Для информированных трейдеров цена - это ожидаемые дивиденды предельного трейдера. Но, видя рост цен, неинформированные трейдеры могут заключить, что fundamentals благоприятны, предъявляя больший спрос на бумагу. Так и получается, что цены реагируют сильнее на шоки в fundamentals.
При этом если upside and downside payoff risks симметричны, разрыв между ценой и ожидаемыми дивидендами равен нулю. Если есть upside payoff risk, этот разрыв положителен. Ну, и отрицателен для concave payoff risks.
Авторы используют эту модель для объяснения пузырей, а еще с ее помощью можно делать asset design.
Alp Simsek из Гарварда рассказал про Speculation and Risk Sharing with New Financial Assets
Предположим, на рынке появилась новая ценная бумага. Как это скажется на рисках? В экономике с разными представлениями трейдеров об экономике существуют 2 мотива к торговле: разделение рисков и спекулятивный мотив. Если у трейдеров разные преставления о бумагах, произойдет следующее: несмотря на то, что нестрахуемые риски снизятся, спекулятивные риски вырастут. Это произойдет и из-за разницы во мнениях относительно новой бумаги, и из-за новых спекуляций с уже торгующимися бумагами.
Дальше можно представить, что фирма решает выпустить новую бумагу. Если представления о ней у всех трейдеров гомогенны, то логично будет сделать ее такой, чтобы снизить общие риски портфолио. А вот если представления о ней гетерогенны, то лучше, напротив, их максимизировать - в этом случае объем торговли вырастет, что выгодно эмитенту.
Потом Jennifer La’O из Чикаго рассказала про Sentiments
Основная фишка работы - сгенерировать бизнес-циклы, не отказываясь от рациональности агентов и конкурентности рынков. Точнее, как правильно поправил
fakir57, сгенерировать циклы, когда нет шоков на fundamentals и даже на beliefs about fundamentals
Для этого Дженифер расселяет агентов по разным островам, ограничивая возможность коммуникации. Каждый что-то производит на своем острове, потом все случайным образом разделяются на пары и начинают торговать.
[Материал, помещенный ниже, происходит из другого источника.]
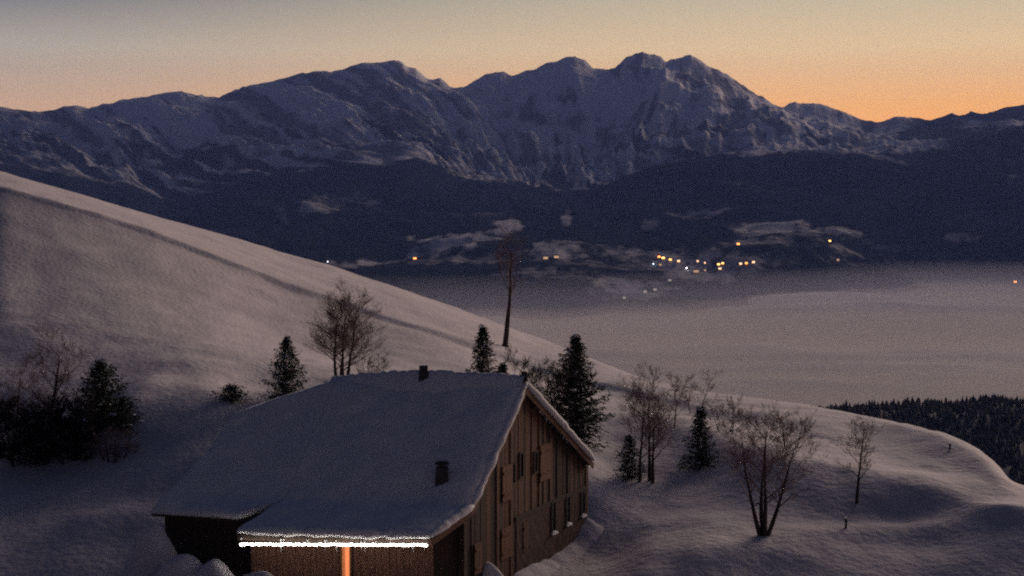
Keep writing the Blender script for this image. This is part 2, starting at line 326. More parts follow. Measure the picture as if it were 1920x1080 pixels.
fm = mesh('mountain_range', np.stack([Xf, Df, Zf], -1).reshape(-1, 3), grid_faces(*Df.shape), True)
at = fm.attributes.new('snow_cover', 'FLOAT', 'POINT'); at.data.foreach_set('value', snow.ravel().astype(np.float32))
def range_mat():
    m = bpy.data.materials.new('range'); m.use_nodes = True; t = m.node_tree; b = t.nodes['Principled BSDF']; b.inputs['Roughness'].default_value = 1; b.inputs['Specular IOR Level'].default_value = 0
    a = t.nodes.new('ShaderNodeAttribute'); a.attribute_name = 'snow_cover'
    co = t.nodes.new('ShaderNodeTexCoord')
    n = t.nodes.new('ShaderNodeTexNoise'); n.inputs['Scale'].default_value = .018; n.inputs['Detail'].default_value = 5; n.inputs['Roughness'].default_value = .7; t.links.new(co.outputs['Object'], n.inputs[0])
    mr = t.nodes.new('ShaderNodeMapRange'); t.links.new(n.outputs['Fac'], mr.inputs[0]); mr.inputs[1].default_value = .3; mr.inputs[2].default_value = .7; mr.inputs[3].default_value = -.16; mr.inputs[4].default_value = .16
    ad = t.nodes.new('ShaderNodeMath'); ad.operation = 'ADD'; ad.use_clamp = True; t.links.new(a.outputs['Fac'], ad.inputs[0]); t.links.new(mr.outputs[0], ad.inputs[1])
    r = t.nodes.new('ShaderNodeValToRGB'); r.color_ramp.elements[0].color = (.018, .027, .040, 1); r.color_ramp.elements[1].color = (.92, .90, .88, 1); r.color_ramp.elements[1].position = 1
    e = r.color_ramp.elements.new(.12); e.color = (.038, .042, .055, 1); e = r.color_ramp.elements.new(.45); e.color = (.46, .45, .46, 1)
    t.links.new(ad.outputs[0], r.inputs[0]); t.links.new(r.outputs[0], b.inputs['Base Color'])
    bp = t.nodes.new('ShaderNodeBump'); bp.inputs['Strength'].default_value = 1; bp.inputs['Distance'].default_value = 14; t.links.new(n.outputs['Fac'], bp.inputs['Height']); t.links.new(bp.outputs[0], b.inputs['Normal'])
    return m
tag(link('mountain_range', fm, mat=range_mat()), kind='structure')
def far_seat(u, v):                     # first far ground point on the sight line
    a = (u - 960) / F; best = None
    i = int(np.clip(np.searchsorted(ft, pix(u, v, 1000).x / 1000), 1, len(ft) - 1))
    vv = HOR - Zf[:, i] / Df[:, i] * F
    for r in range(12, len(vv) - 1):
        if vv[r] >= v >= vv[r + 1] or (vv[r] - v) * (vv[r + 1] - v) <= 0:
            k = (vv[r] - v) / (vv[r] - vv[r + 1] + 1e-9); d = Df[r, i] * (1 - k) + Df[r + 1, i] * k
            return Vector((d * ft[i], d, Zf[r, i] * (1 - k) + Zf[r + 1, i] * k))
    d = 4700; return pix(u, v, d)

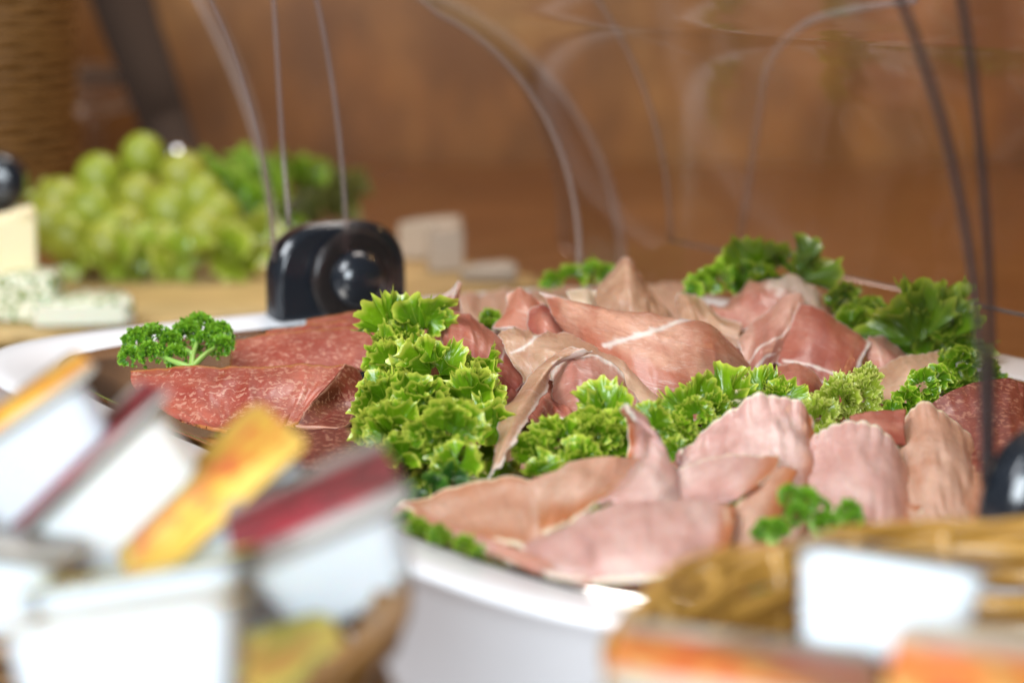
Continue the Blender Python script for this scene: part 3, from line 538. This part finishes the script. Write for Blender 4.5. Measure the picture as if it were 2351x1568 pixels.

При этом каждый знает, что происходит на его острове, и получает 2 типа сигнала: о том, что происходит на острове партнера (с шумом) и о том, что партнер думает о том, что происходит на нашем острове (тоже с шумом, понятно).
Это важно, т.к. если наш партнер произвел много всего, он сможет купить у нас больше товаров, и, таким образом, его производительность положительно связана с нашими ценами.
Все это позволяет генерировать волны оптимизма и пессимизма: количество информации, доступной в каждом новом туре, все больше.
Потом Сергей Гуриев рассказал их общую с Anton Cheremukhin, Mikhail Golosov и Aleh Tsyvinski работу Industrialization in Russia through the lense of neoclassical growth theory
Речь шла о том, был ли необходим Сталин с его индустриализацией и коллективизацией для превращения развития российской экономики.
Считается, что потенциал рабочей силы, используемой в сельском хозяйстве, необходимо было перенаправить на промышленное производство.
Авторы сравнивают тенденции развития дореволюционной России и Японии и показывают, что они очень похожи - несмотря на то, что доля сельского хозяйства в экономике России была намного выше (что объяснялось экспортом зерна), для обеих стран было характерно ее заметное снижение. Но Японии удалось преобразовать структуру экономики без сталинской политики.
Насколько же wedges, созданные Сталиным, были необходимы для развития?
Для того, чтобы определить, насколько эффективным было создание «ценовых ножниц» - разницы между ценой сельхоз продукции для производителей и потребителей - авторы находят равновесные цены, основываясь на данных о производительности в сельском хозяйстве и в других отраслях.
Оказалось, что наличие таких «ножниц» ускорило структурные изменения в экономике. Но СССР на тот момент был закрытой экономикой. Если бы экономика осталась открытой, а «ножниц» не было, то за счет падения цен на сельхоз продукцию, происходившую в то время на мировом рынке, структурные изменения в экономике прошли бы аналогично тому, как они прошли в Японии. И уровень индустриализации был бы выше, чем в результате сталинской политики.